[WHAT TO DO] Print, word for word, every line from the beginning of the listing up to and including the line with "from mathutils import Euler". Pictures are to be excluded.

[RECORDED DATA]
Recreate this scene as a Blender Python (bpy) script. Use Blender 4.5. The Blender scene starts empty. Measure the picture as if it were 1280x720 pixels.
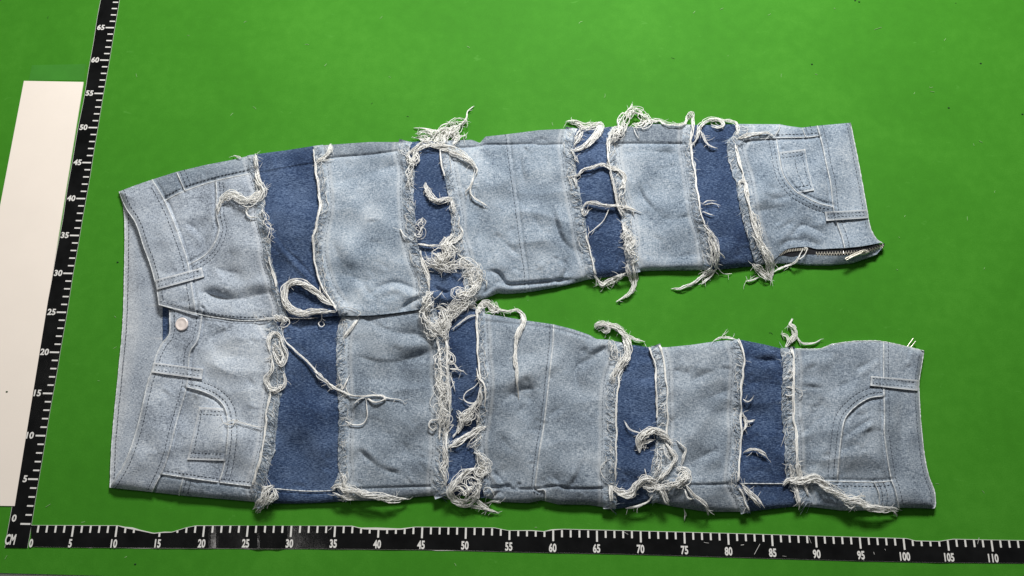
import bpy, math
import numpy as np
from mathutils import Euler

# ------------------------------------------------------------------ camera, world, lamps, exposure
C = bpy.context.scene.collection
SC = bpy.context.scene
CAM = np.array([0.552512, 0.022695, 0.95812])          # metres above the mat
ROT = (0.2714, 0.0, 0.0143)
FOC = 1000.0                                            # focal length in 1280-wide pixels
cd = bpy.data.cameras.new('camera'); cam = bpy.data.objects.new('camera', cd); C.objects.link(cam)
cam.location = CAM; cam.rotation_euler = ROT
cd.sensor_width = 36.0; cd.lens = FOC / 1280 * 36.0; cd.clip_start = 0.01; cd.clip_end = 50
SC.camera = cam
W = bpy.data.worlds.new('World'); SC.world = W; W.use_nodes = True
W.node_tree.nodes['Background'].inputs[0].default_value = (0.93, 0.97, 1.0, 1)
W.node_tree.nodes['Background'].inputs[1].default_value = 0.055


def lamp(name, loc, target, sx, sy, power, col):
    l = bpy.data.lights.new(name, 'AREA'); l.shape = 'RECTANGLE'; l.size = sx; l.size_y = sy
    l.energy = power; l.color = col
    o = bpy.data.objects.new(name, l); C.objects.link(o); o.location = loc
    from mathutils import Vector
    d = Vector(target) - Vector(loc)
    o.rotation_euler = d.to_track_quat('-Z', 'Y').to_euler()
    return o


lamp('ceiling_panel_lamp', (0.75, 1.46, 1.15), (0.62, 0.35, 0), 0.55, 0.28, 38, (1.0, 0.985, 0.95))
lamp('side_fill_light', (-0.36, 0.42, 1.3), (-0.1, 0.25, 0), 0.5, 0.4, 2.6, (1.0, 0.95, 0.88))  # unseen fill light, added to brighten the card and the left side
lamp('ruler_glare_light', (-0.20, -0.09, 1.7), (0.28, -0.01, 0), 0.08, 0.06, 0.24, (1.0, 0.96, 0.92))  # unseen light, added so that the lying ruler catches a glare
SC.view_settings.view_transform = 'Standard'; SC.view_settings.look = 'None'
SC.view_settings.exposure = 0.0; SC.view_settings.gamma = 1.0; SC.view_settings.use_curve_mapping = False
SC.cycles.use_denoising = True
SC.cycles.max_bounces = 6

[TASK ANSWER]
Recreate this scene as a Blender Python (bpy) script. Use Blender 4.5. The Blender scene starts empty. Measure the picture as if it were 1280x720 pixels.
import bpy, math
import numpy as np
from mathutils import Euler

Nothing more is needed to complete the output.